While the billion dollar Powerball jackpot is on most people’s minds, Florida lawmakers are turning their attention to the Florida lottery.

The number of lottery tickets available for sale has skyrocketed over the years. That’s according to Rep. Frank Artiles (R-Miami).

"The mission of the Florida lottery is to maximize revenues in a manner consistent with the dignity of the state and the welfare of its citizens.  Yet, in recent years it seems the Florida lottery has let these values fall by the way side in the sole interest of maximizing profits,” Artiles says.

Currently, the lottery offers about 75 different scratch off games and the price for some of the tickets reaches $25.  Artiles says lottery scratch off games make up a huge portion of the gambling that goes on the in the state.

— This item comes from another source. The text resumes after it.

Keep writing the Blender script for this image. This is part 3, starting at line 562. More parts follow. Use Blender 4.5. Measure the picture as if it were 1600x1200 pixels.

“We have seen the largest expansion of gambling through out the Florida lottery in recent years. Scratch offs, particularly, compromise 60 percent of the Florida lottery’s revenue,” Artiles says.

Artiles wants to put a cap on the number of scratch off games that can be offered at one time. He’s proposing a 20 game limit, with a maximum price of $5 per game.  It’s a move Rep. Jimmy Smith (R-Inverness) supports. He says he knows from personal experience, all too often it’s the state’s low income residents who purchase lottery tickets. 

“My father is on social security income and he lines up constantly to get scratch off tickets and this is hopefully going to discourage the state from taking advantage of people like my father,” Smith says.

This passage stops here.